What are the odds that the universe and we are by chance? Roger Penrose did the math (actually on the odds of the low entropy at the beginning, 13 billion years ago), and the odds are infinitesimal.

Since we’re not here by chance, it’s relatively easy for me to accept my gut instinct, telling me that I do indeed have at least some “disinterested free will.” Besides, no one truly believes, in their gut, otherwise; not even those less than completely authentic atheists you’ve mentioned, except for maybe the dead ones.
Hi Fred,

I agree with you that free will is tougher to sell than deity, although both are problematic in my opinion. Both rely on comparing various strong intuitions that we hold with empirical data. As I think Dan Wegner demonstrates in "The Illusion of Conscious Will," it is only moderately difficult to frame the classic free will question (that human will is an "uncaused cause") in an empirically testable way and then show some of its more blatant failures. We thereby show that our intuition is (partly) faulty. Will is caused and constrained, however not neccessarily a fatalistic prison. The intuition does tell us something of real value, that we do have choices even if not perfectly unconstrained in some absolute sense.

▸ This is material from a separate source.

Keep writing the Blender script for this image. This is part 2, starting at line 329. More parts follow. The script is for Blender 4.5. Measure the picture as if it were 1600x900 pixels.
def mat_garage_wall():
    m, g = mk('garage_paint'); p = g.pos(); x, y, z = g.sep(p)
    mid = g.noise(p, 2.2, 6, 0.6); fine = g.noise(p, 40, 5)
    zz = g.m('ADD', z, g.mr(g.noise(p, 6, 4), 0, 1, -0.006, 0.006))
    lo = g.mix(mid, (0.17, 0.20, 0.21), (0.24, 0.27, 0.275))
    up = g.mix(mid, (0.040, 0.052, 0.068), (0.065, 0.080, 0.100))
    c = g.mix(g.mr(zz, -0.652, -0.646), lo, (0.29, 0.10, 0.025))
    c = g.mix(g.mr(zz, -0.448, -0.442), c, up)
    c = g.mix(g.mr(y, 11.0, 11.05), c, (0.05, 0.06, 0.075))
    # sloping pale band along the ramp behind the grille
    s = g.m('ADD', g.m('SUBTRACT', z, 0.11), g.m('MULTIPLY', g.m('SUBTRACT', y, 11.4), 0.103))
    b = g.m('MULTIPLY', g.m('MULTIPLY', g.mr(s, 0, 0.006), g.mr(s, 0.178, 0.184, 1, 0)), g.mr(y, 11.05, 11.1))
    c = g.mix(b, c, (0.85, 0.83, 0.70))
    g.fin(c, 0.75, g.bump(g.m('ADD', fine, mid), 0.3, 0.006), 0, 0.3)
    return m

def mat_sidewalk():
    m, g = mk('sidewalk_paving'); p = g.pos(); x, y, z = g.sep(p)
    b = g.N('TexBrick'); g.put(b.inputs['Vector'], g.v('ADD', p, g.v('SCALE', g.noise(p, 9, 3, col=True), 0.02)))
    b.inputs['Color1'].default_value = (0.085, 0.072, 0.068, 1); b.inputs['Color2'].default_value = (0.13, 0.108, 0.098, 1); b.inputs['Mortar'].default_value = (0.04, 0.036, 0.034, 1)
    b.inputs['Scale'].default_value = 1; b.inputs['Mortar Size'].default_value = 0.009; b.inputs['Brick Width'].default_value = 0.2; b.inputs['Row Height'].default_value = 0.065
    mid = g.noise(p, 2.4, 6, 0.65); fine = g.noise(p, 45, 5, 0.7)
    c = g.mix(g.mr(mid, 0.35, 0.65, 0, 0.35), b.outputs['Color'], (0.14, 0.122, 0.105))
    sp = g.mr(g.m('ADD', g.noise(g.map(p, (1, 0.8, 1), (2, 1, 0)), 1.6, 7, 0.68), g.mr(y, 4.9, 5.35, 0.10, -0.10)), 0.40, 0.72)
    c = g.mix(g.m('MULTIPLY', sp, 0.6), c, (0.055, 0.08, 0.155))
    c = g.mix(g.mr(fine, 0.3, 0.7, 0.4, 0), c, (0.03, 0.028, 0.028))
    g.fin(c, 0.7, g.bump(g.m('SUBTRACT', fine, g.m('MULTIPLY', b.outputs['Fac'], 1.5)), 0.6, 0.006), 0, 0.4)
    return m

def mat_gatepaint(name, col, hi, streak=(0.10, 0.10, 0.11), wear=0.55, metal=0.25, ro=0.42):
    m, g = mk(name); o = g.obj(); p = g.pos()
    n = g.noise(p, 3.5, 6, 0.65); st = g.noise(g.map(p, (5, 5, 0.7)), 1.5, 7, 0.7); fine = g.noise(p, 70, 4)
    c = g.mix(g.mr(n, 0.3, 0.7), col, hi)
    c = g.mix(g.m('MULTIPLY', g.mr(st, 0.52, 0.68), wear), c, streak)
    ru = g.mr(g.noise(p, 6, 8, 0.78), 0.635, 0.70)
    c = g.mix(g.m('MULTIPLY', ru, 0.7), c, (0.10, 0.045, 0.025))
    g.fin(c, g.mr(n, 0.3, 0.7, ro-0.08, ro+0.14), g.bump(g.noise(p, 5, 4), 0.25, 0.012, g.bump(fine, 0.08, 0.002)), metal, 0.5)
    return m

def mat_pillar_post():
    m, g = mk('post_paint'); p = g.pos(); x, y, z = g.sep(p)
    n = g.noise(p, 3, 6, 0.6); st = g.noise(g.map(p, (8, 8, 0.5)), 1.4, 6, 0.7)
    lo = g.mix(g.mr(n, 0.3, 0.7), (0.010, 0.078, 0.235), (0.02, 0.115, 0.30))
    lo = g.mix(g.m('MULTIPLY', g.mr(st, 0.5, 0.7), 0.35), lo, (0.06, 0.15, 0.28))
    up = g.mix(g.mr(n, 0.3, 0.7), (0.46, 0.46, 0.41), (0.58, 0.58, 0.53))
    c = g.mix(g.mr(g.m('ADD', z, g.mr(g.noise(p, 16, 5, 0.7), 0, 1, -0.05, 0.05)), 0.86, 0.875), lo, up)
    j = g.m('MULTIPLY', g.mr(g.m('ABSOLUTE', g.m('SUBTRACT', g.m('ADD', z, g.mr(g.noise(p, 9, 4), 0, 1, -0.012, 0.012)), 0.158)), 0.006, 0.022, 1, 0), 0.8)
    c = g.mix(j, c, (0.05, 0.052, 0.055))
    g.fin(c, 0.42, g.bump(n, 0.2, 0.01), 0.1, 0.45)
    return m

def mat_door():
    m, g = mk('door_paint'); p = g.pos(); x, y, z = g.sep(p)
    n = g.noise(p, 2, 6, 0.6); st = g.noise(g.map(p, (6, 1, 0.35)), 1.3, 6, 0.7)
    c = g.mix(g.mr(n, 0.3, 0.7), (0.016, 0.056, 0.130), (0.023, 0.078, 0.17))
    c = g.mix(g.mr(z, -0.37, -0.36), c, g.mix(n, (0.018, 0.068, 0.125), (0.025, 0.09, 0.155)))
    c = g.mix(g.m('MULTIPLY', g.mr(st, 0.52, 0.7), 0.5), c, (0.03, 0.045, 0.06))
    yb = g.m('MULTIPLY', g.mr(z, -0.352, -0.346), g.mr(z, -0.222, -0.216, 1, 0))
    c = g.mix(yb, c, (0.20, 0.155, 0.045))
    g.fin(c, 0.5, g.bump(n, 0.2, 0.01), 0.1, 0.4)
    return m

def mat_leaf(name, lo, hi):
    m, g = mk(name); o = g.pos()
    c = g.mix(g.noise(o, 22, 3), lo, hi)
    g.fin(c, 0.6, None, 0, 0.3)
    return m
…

Arguments about the more common concept of free will (your "at least some" free will) seem pointless to me as well as they do to you since no sane person would seriously deny such a thing. We have responsibility in some sense for some subset of our actions because we have some ability to distinguish good from bad consequences and to predict and prevent the bad ones by controlling our own actions.

It seems to me that there is no equivalent empirical testing framework for the concept of a deity because it is so broad and so inclusive. It isn;t the existence of such a thing that is the issue, since it can take more forms than we can imagine, and have properties we cannot comprehend, but what it means to our lives. The place it really matters is when claims about deity are used to support claims of authority among mortals on earth. Authority is the lynch pin on which the meaningful philosophical arguments hinge.

Making religion (or some equally totalistic atheist ideology) enforceably the ultimate authority, and the Church or State its mediator on earth leads to a very different kind of authority model from imagining nature as the ultimate authority, and empirical science its mediator, and with very different social and political consequences, regardless of whether a deity exists or whether we believe in it.